Pupil Absences in Dundee Schools - Education Committee Monday 27 January 2014

I placed Pupil Absences in Dundee Schools on the Agenda of the Education Committee held on Monday 27 January because I think the thousands of missed school days in Dundee matters. 

The statistics published by the Scottish Government in December indicated the extent of pupil absences in Dundee Schools. Their table of results indicated that Dundee was the bottom of the league table of 32 education authorities on these measures.

These statistics showed that in 2012/13 the percentage attendance in Scottish local authority schools ranged from the highest 95.5 per cent (East Renfrewshire) to the lowest 92.3 per cent (Dundee City). This means Dundee has the highest pupil absence rate in Scotland in the last complete school year. A 3.2 per cent difference may not seem much but translated into days missed over a year it stacks up. In fact it means that on average, every pupil in Dundee misses more than one week more than pupils in East Renfrewshire. No wonder the exam results are better in East Renfrewshire.

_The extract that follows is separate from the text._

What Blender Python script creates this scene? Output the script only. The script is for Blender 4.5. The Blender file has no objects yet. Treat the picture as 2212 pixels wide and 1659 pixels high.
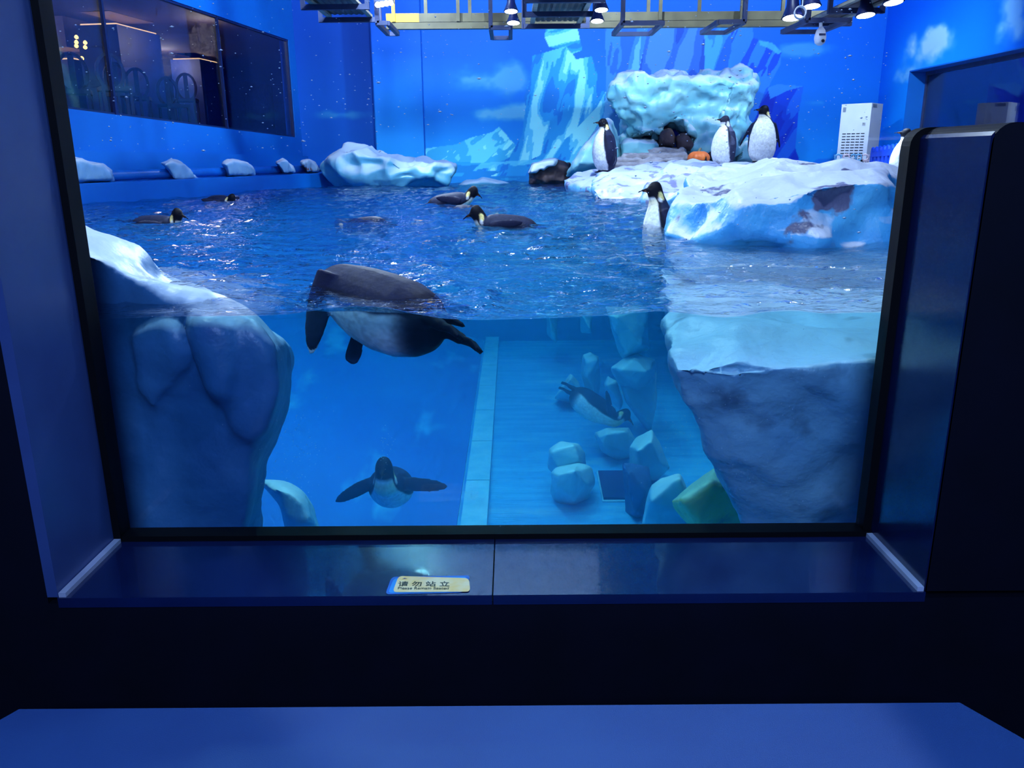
import bpy, bmesh, math, random
import numpy as np
from mathutils import Matrix, Vector
rng = np.random.default_rng(7); random.seed(7)
sc = bpy.context.scene
COL = sc.collection

# ------------------------------------------------------------------ camera
H = .47; TH = math.radians(15.8); PH = math.radians(.4); F = 1738.
fw = np.array([0, math.cos(TH), -math.sin(TH)]); r0 = np.array([1., 0, 0]); u0 = np.array([0, math.sin(TH), math.cos(TH)])
rt = r0*math.cos(PH)-u0*math.sin(PH); up = r0*math.sin(PH)+u0*math.cos(PH)
CAM = np.array([0, 0, H])
cd = bpy.data.cameras.new('camera'); cam = bpy.data.objects.new('camera', cd); COL.objects.link(cam)
cd.sensor_width = 36; cd.lens = 36*F/2212; cd.clip_start = .02; cd.clip_end = 200
M = Matrix.Identity(4)
for i in range(3):
    M[i][0] = rt[i]; M[i][1] = up[i]; M[i][2] = -fw[i]; M[i][3] = CAM[i]
cam.matrix_world = M
sc.camera = cam

# ------------------------------------------------------------------ world, exposure
w = bpy.data.worlds.new('world'); sc.world = w; w.use_nodes = True
w.node_tree.nodes['Background'].inputs[0].default_value = (.03, .06, .3, 1)
w.node_tree.nodes['Background'].inputs[1].default_value = .10
sc.view_settings.view_transform = 'Standard'; sc.view_settings.look = 'None'
sc.view_settings.exposure = 0.66; sc.view_settings.gamma = 1; sc.view_settings.use_curve_mapping = False
sc.cycles.use_denoising = True; sc.cycles.use_adaptive_sampling = True; sc.cycles.adaptive_threshold = .08; sc.cycles.adaptive_min_samples = 8
sc.cycles.max_bounces = 5; sc.cycles.diffuse_bounces = 2; sc.cycles.glossy_bounces = 3; sc.cycles.transmission_bounces = 4
sc.cycles.transparent_max_bounces = 12; sc.cycles.volume_bounces = 1
sc.cycles.sample_clamp_indirect = 4; sc.cycles.sample_clamp_direct = 12
sc.cycles.caustics_reflective = False; sc.cycles.caustics_refractive = True

# ------------------------------------------------------------------ unseen lamps added over the pool (those in view are built below)
LIGHT = (.74, .90, 1.0)
def spot(loc, tgt, power, size=1.9, rad=.12, col=LIGHT, blend=.6):
    l = bpy.data.lights.new('pool_spot', 'SPOT'); l.energy = power; l.spot_size = size; l.spot_blend = blend
    l.shadow_soft_size = rad; l.color = col
    o = bpy.data.objects.new('pool_spot', l); COL.objects.link(o); o.location = loc
    o.rotation_euler = (Vector(tgt)-Vector(loc)).to_track_quat('-Z', 'Y').to_euler()
    return o
for (lx, ly, lz, tx, ty, tz, pw) in [(-2.2, 3.4, 3.4, -2.0, 3.9, 0, 190), (1.6, 3.2, 3.4, 1.5, 3.9, 0, 190), (-2.6, 6.4, 3.4, -2.4, 6.4, 0, 210), (.2, 6.2, 3.4, .2, 6.2, 0, 210),
                                 (2.6, 8.6, 3.4, 2.6, 9.4, 0, 130), (-1.2, 9.4, 3.4, -1.0, 9.6, 0, 210),
                                 (-1.6, 10.6, 3.4, -3.4, 16, 1.0, 420), (1.2, 10.8, 3.4, 1.0, 15.6, 1.0, 420), (4.6, 11.0, 3.4, 4.6, 15.6, 1.0, 420), (-1., 8.6, 3.4, -5, 10.5, .4, 420)]:  # this row: unseen wall washers added to brighten back and left walls
    spot((lx, ly, lz), (tx, ty, tz), pw, 2.5, .12)
spot((-.7, 5.0, 3.4), (-.7, 5.0, 0), 170, 1.15, .12); spot((-.9, 8.2, 3.4), (-.9, 8.2, 0), 150, 1.15, .12)  # narrow unseen spots added to brighten the mid-pool water
hl = bpy.data.lights.new('hall_lamp', 'AREA'); hl.energy = 110; hl.size = 1.6; hl.color = (.4, .6, 1.0)
ho = bpy.data.objects.new('hall_lamp', hl); COL.objects.link(ho); ho.location = (0, -1.6, 2.3); ho.rotation_euler = (math.radians(48), 0, 0)

# ------------------------------------------------------------------ pixel helpers: a point of the place on a ray, at its own distance
def ray(px, py): return fw+rt*((px-1106)/F)+up*((829.5-py)/F)
def P(px, py, Y): d = ray(px, py); return CAM+d*(Y/d[1])
def G(px, py, z=0.): d = ray(px, py); return CAM+d*((z-H)/d[2])
def PXX(px, py, x): d = ray(px, py); return CAM+d*(x/d[0])
AL = math.radians(8); LB = np.array([-4.016, 16.2, 0]); LE = np.array([-math.sin(AL), -math.cos(AL), 0]); LN = np.array([math.cos(AL), -math.sin(AL), 0])
def LW(px, py, d=0.):       # on the slanted left wall, d metres behind it
    dd = ray(px, py); p0 = LB-LN*d
    return CAM+dd*((LN@(p0-CAM))/(LN@dd))
def lws(s, z, d=0.): return LB+LE*s-LN*d+np.array([0, 0, z])

# ------------------------------------------------------------------ noise
def hsh(i, j, k, s=0):
    n = (i.astype(np.int64)*73856093) ^ (j.astype(np.int64)*19349663) ^ (k.astype(np.int64)*83492791) ^ (s*2654435 + 97)
    n = (n ^ (n >> 13))*1274126177 & 0x7fffffff
    n = (n ^ (n >> 16))*668265263 & 0x7fffffff
    return (n % 100003)/100003.
def vn(p, s=0):
    f = np.floor(p); i, j, k = f[:, 0], f[:, 1], f[:, 2]; t = p-f; t = t*t*t*(t*(t*6-15)+10); r = 0
    for a in (0, 1):
        for b in (0, 1):
            for c in (0, 1):
                wgt = (t[:, 0] if a else 1-t[:, 0])*(t[:, 1] if b else 1-t[:, 1])*(t[:, 2] if c else 1-t[:, 2])
                r = r+wgt*hsh(i+a, j+b, k+c, s)
    return r*2-1
def fbm(p, o=3, s=0):
    r = 0; a = 1.
    for q in range(o): r = r+a*vn(p*2**q+q*7.3, s+q); a *= .5
    return r
def worley(p, s=0):
    f = np.floor(p); d1 = np.full(len(p), 9.); d2 = d1.copy()
    for a in (-1, 0, 1):
        for b in (-1, 0, 1):
            for c in (-1, 0, 1):
                i, j, k = f[:, 0]+a, f[:, 1]+b, f[:, 2]+c
                q = np.stack([i+hsh(i, j, k, s), j+hsh(i, j, k, s+1), k+hsh(i, j, k, s+2)], 1)
                d = np.sqrt(((p-q)**2).sum(1)); m = d < d1
                d2 = np.where(m, d1, np.minimum(d2, d)); d1 = np.where(m, d, d1)
    return d1, d2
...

Looking more closely at the figures for Dundee, it means that on average each pupil in Dundee misses fifteen days or three weeks of schooling a year. This adds up to almost one year of schooling lost by every pupil during their 5-16 compulsory school years. Of course I know that averages like this mask wide variations between schools and pupils. Some pupils will have perfect attendance and so by implication some pupils must be absent for lengthy periods of time.

Any day of absence from school is a day of missed learning opportunities. If we want to increase the attainment of our pupils, we need to reduce the number of days at school that are lost through absence for reasons that are avoidable.

This was reinforced by the publication of OECD international research about truancy. This report said that higher truancy rates in schools throughout Britain are leaving pupils lagging behind their peers in top-performing nations across Europe and the Far East. More specifically the research showed that a fifth of pupils in UK secondary schools admitted to skipping a least a day of lessons over a two week period period to the survey.

Right now we need some detailed explanation of what is going wrong and why the absence rate has apparently been creeping up in Dundee but decreasing elsewhere. I think we need to hear from the Director of Education about a way forward. We need to hear more how our schools, working with pupils and parents and carers, are tackling this issue. It surely needs to be much more than the Education Convener’s advocacy of taking some secondary pupils on visits to meet offenders in prison.

Judging by the avoidance of detail about Absences, apart from ‘Exclusions’ in the annual Standards and Quality Report also on the Agenda last Monday, it looks as though, if I hadn’t raised this there would not have been an opportunity for the Education Committee to engage with this important issue.

At the end of this item the Education Committee approved my motion:
which:

  • instructs the Education Director to include absence issues including but not exclusively exclusions in the annual standards and quality report to the Education Committee and 
  • recommends that strategies for absence reduction are given higher emphasis in the process of Annual Reviews and Extended School Reviews.